À deux pas de lui, Nestor Éduardo Solaque Nuvan, 33 ans, esquisse un sourire malgré les nuages qui le hantent. On le sent préoccupé.
«Ça a pris un an faire venir ma femme ici. C’est beaucoup de stress», confie le mécanicien industriel.
«Je ne sais pas si je vais pouvoir être ici encore», lâche-t-il.

«Ça tourne dans la tête»
Comme ses deux collègues, c’est dans la langue de Michel Tremblay que Diego Fernando Gomez Urrea, 32 ans, aborde Le Journal près de ses machines.
«J’ai appris ici. J’aime la langue française», raconte fièrement le soudeur de Bogota.
Or, ce rêve québécois est désormais menacé. Celui qui avait déjà du mal à trouver les mots pour consoler son fils resté là-bas se sent désemparé.

«Mes enfants pleurent tout le temps, raconte-t-il. J’ai laissé mon garçon de 7 ans là-bas. Il a 10 ans aujourd’hui. Il me pose toujours la même question: “Papa, quand on va être avec toi?”»
«Je lui réponds: “Mon bébé, c’est la patience. Je vais travailler fort”», poursuit-il.
Investissements de 10 M$
En pointant ses travailleurs, Patrick Charbonneau, PDG de Durabac, se désole de la tournure des événements.
L’homme d’affaires québécois vient d’investir 10 M$. Il s’attendait à avoir ses travailleurs étrangers temporaires (TET).
«Mes infrastructures sont trop importantes pour perdre 20% de mes employés», souffle-t-il.
M. Charbonneau dit avoir tout essayé pour trouver des travailleurs québécois. Il a lancé son école en usine. Il a fait des pieds et des mains pour attirer du monde.

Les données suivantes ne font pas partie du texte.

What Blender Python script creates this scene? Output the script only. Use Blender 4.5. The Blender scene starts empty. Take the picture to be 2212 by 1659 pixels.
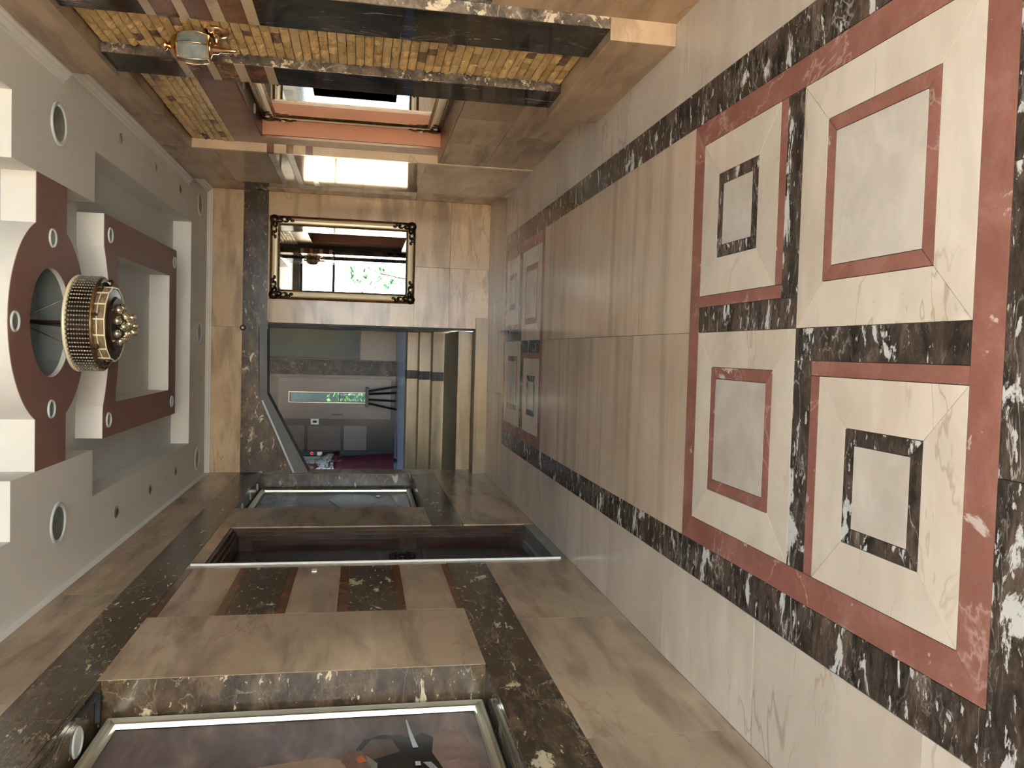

Il ne comprend pas que le fédéral ne comprenne pas que l’argent finira par manquer dans les coffres de retraite si les travailleurs étrangers sont renvoyés chez eux.
«Il y a des travailleurs qui pourraient très bien peut-être se diriger vers l’Ouest canadien ou l’Ontario», laisse-t-il tomber.
«Si on n’est pas capable de trouver des gens, évidemment, va falloir trouver d’autres solutions et celle de s’exporter en est une aussi», conclut Patrick Charbonneau.